Le livre ondoie entre la science, l’image et la littérature. Il égrène des incidents, des faits inédits, des choses bizarres, des détails stupéfiants. Le corps d’Helena est chargé d’empreintes électriques, si bien qu’elle semble douée de pouvoirs de fée. C’est à peine imaginable. L’écriture de Claire Fercak, elle, garde la tête froide : elle est descriptive, précise, dentelée, mais pas clinique au sens de glacée, simplement détachée, dépourvue de pathos. Elle dégage le son minutieux des coups de maillets sur un xylophone.
Le livre provoque l’impression que, plus la science pénètre la physis, plus celle-ci lui oppose son énigme. La médecine moderne ne peut pas tout. La mythologie et les dieux se rappellent à nous.

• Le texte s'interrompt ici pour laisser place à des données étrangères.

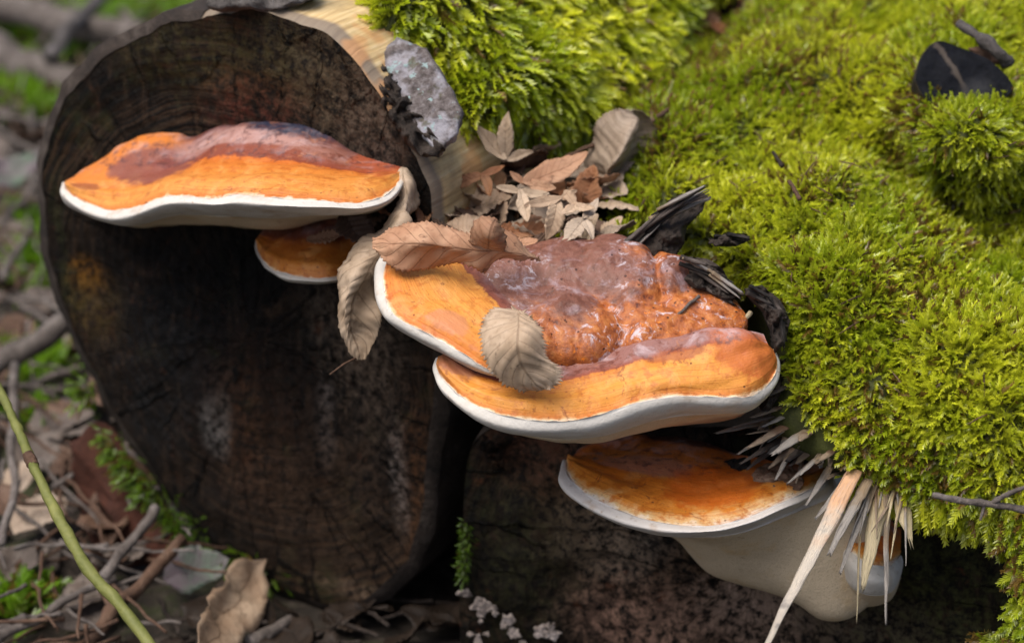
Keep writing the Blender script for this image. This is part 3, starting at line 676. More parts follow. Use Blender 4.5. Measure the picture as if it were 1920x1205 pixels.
def inside(poly, q):
    poly = np.asarray(poly, float); x, y = q[:, 0], q[:, 1]; r = np.zeros(len(q), bool)
    a = poly; b = np.roll(poly, -1, 0)
    for (x1, y1), (x2, y2) in zip(a, b):
        c = ((y1 > y) != (y2 > y)) & (x < (x2 - x1) * (y - y1) / (y2 - y1 + 1e-9) + x1); r ^= c
    return r
def poly_dist(poly, q):
    a = np.asarray(poly, float); b = np.roll(a, -1, 0); best = np.full(len(q), 1e9)
    for p1, p2 in zip(a, b):
        d = p2 - p1; t = np.clip(((q - p1) @ d) / (d @ d + 1e-9), 0, 1)
        best = np.minimum(best, np.linalg.norm(q - p1 - t[:, None] * d, axis=1))
    return best
def sample_grid(g, n, count, seed):
    r = np.random.default_rng(seed)
    a = np.linalg.norm(np.cross(g[1:, :-1] - g[:-1, :-1], g[:-1, 1:] - g[:-1, :-1]), axis=2).ravel()
    i = r.choice(len(a), count, p=a / a.sum()); h, wd = g.shape[0] - 1, g.shape[1] - 1
    y, x = np.divmod(i, wd); u = r.random((count, 1)); v = r.random((count, 1))
    P = (g[y, x] * (1 - u) + g[y, x + 1] * u) * (1 - v) + (g[y + 1, x] * (1 - u) + g[y + 1, x + 1] * u) * v
    return P, n[y, x]

STUB = [(1716, 150), (1728, 108), (1758, 78), (1800, 90), (1852, 112), (1892, 150), (1896, 172), (1870, 192), (1840, 216), (1800, 224), (1765, 203), (1733, 182)]
BARE = [STUB,
        [(1135, 500), (1150, 480), (1205, 432), (1255, 370), (1330, 355), (1330, 395), (1290, 440), (1270, 470), (1300, 470), (1385, 520), (1410, 535), (1460, 560), (1485, 610), (1490, 670), (1440, 800), (1380, 700), (1290, 560)],
        [(1370, 700), (1478, 640), (1492, 745), (1540, 800), (1592, 838), (1610, 900), (1400, 910)],
        [(1325, 440), (1400, 432), (1408, 458), (1330, 468)],
        [(1335, 0), (1420, -10), (1410, 45), (1350, 50), (1285, 30), (1290, 0)],
        ]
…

Les méditations de Bachelard nous reviennent : la foudre n’est-elle pas le feu qui fend l’air pour s’abattre sur la terre et renaître au contact de l’eau une fois logée dans le corps ? Le naturel et le surnaturel se confondent. Après la foudre défamiliarise et égare, c’est une lecture insolite et prompte à susciter autant de pensées folles que de pensées parfaitement sensées.